Hanan Ashrawi -- eloquent, tough Palestinian spokeswoman
By Mona Eltahawy
08/06/98

JERUSALEM, Aug 6 (Reuters) - Hanan Ashrawi, who resigned from Palestinian President Yasser Arafat's cabinet on Thursday, is known as a tough and articulate spokeswoman of the Palestinian cause and a role model for many Palestinian women.

She is also renowned for fearlessly taking stands against the veteran Palestinian leader and advocating democratic development in the West Bank and Gaza.

Ashrawi, a professor of English literature, made an international name for herself as the spokeswoman for the Palestinian delegation to the historic Arab-Israeli peace talks launched in Madrid in 1991.

Ever since, she has been a leading voice of the West Bank and Gaza Strip and a crusader for human rights who has challenged both the Israeli and Palestinian authorities.

Running as an independent, Ashrawi won a seat in the first Palestinian self-rule elections in 1996 for the 88-seat Palestinian Legislative Council created under an interim Israeli-Palestinian peace accord.

A leading Palestinian Christian, she was one of only 28 women among the 676 candidates.

Arafat offered Ashrawi a ministerial post in the nascent Palestinian Authority but she initially turned it down, saying she would rather manage a human rights watchdog group to monitor the Authority.

She later succumbed and gained the approval of lawmakers in June 1996 as minister of higher education.

In a long-awaited cabinet reshuffle demanded by lawmakers over alleged Palestinian Authority corruption and misrule, Arafat on Wednesday moved Ashrawi to the Tourism Ministry.

Ashrawi and other lawmakers derided the shake-up, which failed to remove ministers accused in an official auditors' report last year, as insufficient.
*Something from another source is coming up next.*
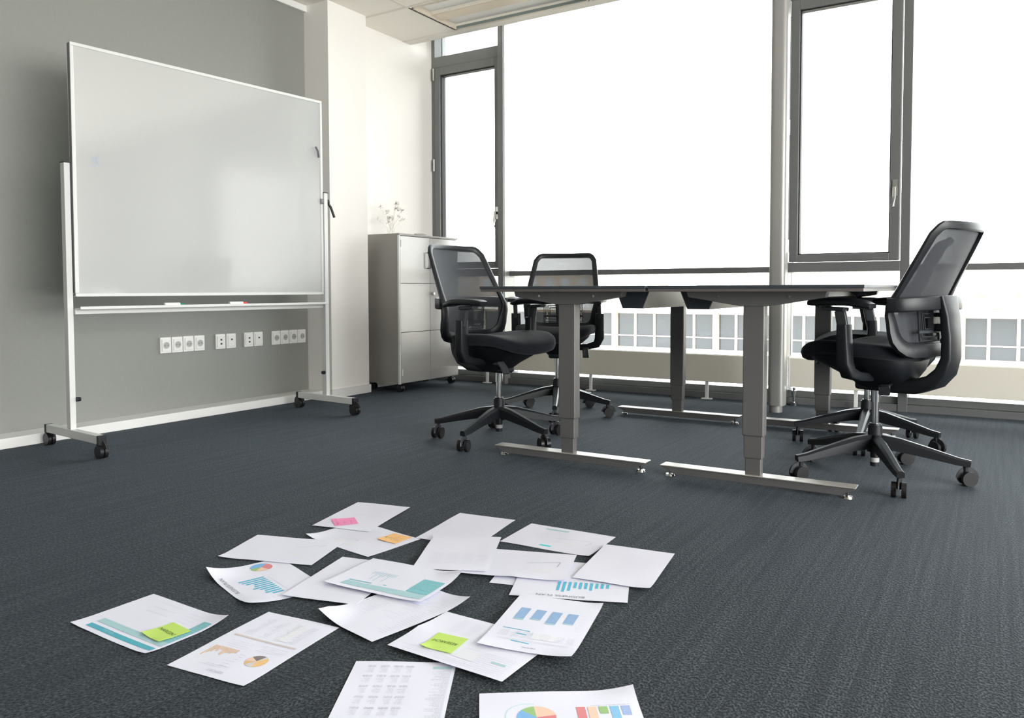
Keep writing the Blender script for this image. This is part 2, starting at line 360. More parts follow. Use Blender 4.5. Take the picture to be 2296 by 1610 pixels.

It was not the first time she handed Arafat her resignation. In December 1993, Ashrawi quit her post as Palestinian spokeswoman amid media reports she doubted Arafat's commitment to democracy and personal freedom.

In August 1993, at the height of crucial peace negotiations with Israel, Ashrawi and two other leading members of the Palestinian delegation threatened to resign unless they won a greater role in decision-making.

Last February, she quit her position on the committee preparing the West Bank town of Bethlehem for the 2,000th anniversary of the birth of Jesus.

That resignation came days after her organising committee was replaced by a panel headed by Arafat, who has named another Christian Palestinian, Nabil Qassis, as the minister of state for the so-called Bethlehem 2000 project.

Some Palestinian observers say Ashrawi was upset at receiving a tourism portfolio that did not include the Bethlehem 2000 project, the flagship of the Palestinian tourism sector.

Ashrawi was born in 1946 to a Christian family. She lives in Ramallah in the West Bank and taught English at the West Bank's Bir Zeit University.

She was studying at the American University of Beirut when Israel occupied the West Bank during the 1967 Middle East war.

Ashrawi said on Thursday she would stay on as a lawmaker to continue to serve her people.